Awakening the Buddha Within _ Eight Steps to Enlightenment - Lama Surya Das [88]
All Buddhas past, present, and future live prajna paramita and thus attain perfect awakened enlightenment.
Therefore, know that prajna paramita is the great mantra, the wisdom mantra, the unsurpassed mantra, the supreme mantra, which completely removes all suffering.
This is truth, not deception. Therefore, set forth the prajna paramita mantra, set forth this mantra and say:
Gaté, gaté, paragaté, parasamgaté, Bodhi Svaha.
Buddhists believe that the sacred energy, blessings, and wisdom released through this chant, combined with focused attention, is of benefit in subtle ways to all beings seen and unseen. The efficacy of prayers depends as much or more on the concentration and intention of the practitioner as upon the prayer itself. Sometimes in Tibetan monasteries if someone is ill, monks will chant this sutra all day long; witnessing this, I perceived an almost palpable energy field around these chanting monks.
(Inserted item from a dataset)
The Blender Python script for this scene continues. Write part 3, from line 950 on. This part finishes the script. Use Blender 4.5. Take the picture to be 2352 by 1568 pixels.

If you chant outside in nature, or in your backyard, remember that your Vajra (enlightened) speech is informing and spreading the Dharma to everything out there—people and pets as well as crickets, fireflies, beetles, mosquitos, wild animals, and even ticks and fleas. Dharma energy that blesses and edifies the land and everything on it is being generously shared. Lamas say that wherever this sutra is recited, chanted, studied, copied, or taught, the teachings of enlightenment will be established and eventually flourish. So we do our part daily by chanting the Heart Sutra.
SILENCE RESOUNDS LIKE THUNDER
During the early days of Buddhism in India, there lived an enlightened layman, a family man named Vimalakirti. An ethical businessman and an impeccable member of the community, Vimalakirti was known as the wisest person in town.
One fine day all of the Bodhisattvas, enlightened arhants, monks, and nuns gathered to discuss transcendental wisdom. They congregated in Vimalakirti’s small bedroom, which was only about six feet by six feet square. It is said that this august sangha gathering included all the most exalted Bodhisattvas, including Manjusri, Avalokitesvara, Vajrapani, and Tara; amazingly, through the magic of interpenetration and emptiness, all of these enlightened beings and human sangha members too were able to fit into this one room. Perhaps they all made themselves as small as those angels that reportedly dance on the head of a pin. However they managed it, the Mahayana sutra that tells this story recounts that they were all there—arhants, monks, nuns, and Bodhisattvas alike, with their robes and lotus thrones, in Vimalakirti’s tiny bedchamber.
Once gathered, each member of the assembly expounded on transcendental wisdom; one by one each gave a brilliant verbal description of the absolute, the indescribable and ineffable. Each speaker was more eloquent than the last; each speaker in turn delved deeper and deeper into the true meaning. Finally Manjusri, the Maha Bodhisattva of Wisdom, began to speak. And his golden speech was extraordinarily marvelous; it was the ultimate exposition of non-dual truth, the highest and most profound transcendental wisdom. When he was finished, everybody bowed reverently to him. And if you ever read this Vimalakirti Nirdesa Sutra, I guarantee that you will feel like bowing also. What else can be said?
Finally they all turned to Vimalakirti and asked him to pronounce the final word on transcendental wisdom. And then the sutra says,
“HIS SILENCE RESOUNDED LIKE THUNDER.”
Amen.
True inner silence puts you in touch with the deeper dimensions of being and knowing—gnostic awareness and innate wisdom. Because it is impossible to express the inexpressable, the spiritual sound or song of silence is beyond words and concepts. Mere words are weak translations of what we really mean to say. Inner silence and emptiness can help provide easier access to universal mystery and primordial being, for almost anyone, without relying on foreign forms and arcane concepts.